Do I ever have a deal for you! I have a fabulous gift at a great price for you to buy. If you have been paying attention, I have told you numerous times that this is just what you need. First, send me $1100. I will tell you what it is after the poohbahs on Smith Hill allow me to give it to you. I will then tell you where the locations are in the state where you can pick it up—after the federal government has given its imprimatur and after I commission a study where the best locations for pick-up are and of course, after I secure financing for your present.

I doubt whether many of you would buy into my proposal. Yet, this is precisely the scenario laid out by the Raimondo administration regarding the “RhodeWorks” truck toll plan. Understandably, all of you would like to know what the details of the plan are and no entity more so than the Rhode Island Trucking Association, whose members will be directly impacted by the “plan”. The $1.1 billion for financing road repairs could equate to $1100 per person or some portion thereof to pay for the bond—if the proposal doesn’t raise the necessary revenue from tolls. So, every citizen has a right to vet the plan by knowing the details. The public also has the right to compare it with other proposals including those tendered by other groups.

Yet, the governor is playing a political game. Keep the details from the masses until it’s too late to stop the momentum. Pretend that most of the details aren’t worked out.

This secrecy is abhorrent. The facts are that the taxpayers have paid for the level 2 Traffic Collection report, for the employees or contractors who generated the data used in the study methodology of traffic counts, and for the identification of the tolling spots in the study entitled "The Economic Impact of Rhode Works: An Accelerated Transportation Restoration Plan report".  If the facts are as compelling as the Raimondo administration makes them out to be, then the citizens will be allies, not obstructionists.

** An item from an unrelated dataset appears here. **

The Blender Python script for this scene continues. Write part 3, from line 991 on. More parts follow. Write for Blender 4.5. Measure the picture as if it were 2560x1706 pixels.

Instead, the public is being treated like a child. You are to be seen but not heard. Leave it up to the brain trust on Smith Street to make all the decisions, since you are too immature to make them for yourself. You have to be tricked into a decision, since you are incapable of making a good one.

The stonewalling by the governor, though her spokeswoman, does not bode well. It reminds the public of its outlay of more than $6 million dollars to private companies for promoting administration-favored projects, and the about $4 million for public relations. How ironic it is that the justification for the multiplication of “spokespersons” in government is to provide information to the public when the reality is that their jobs too often are obfuscation and spinning the facts.

It’s long overdue for governor Gina Raimondo to board the transparency train. She can begin by surrendering the documents requested by the Trucking Association in its public records request. Now is the time for the public to see the facts—not rhetoric.

Arlene Violet is an attorney and former Rhode Island Attorney General.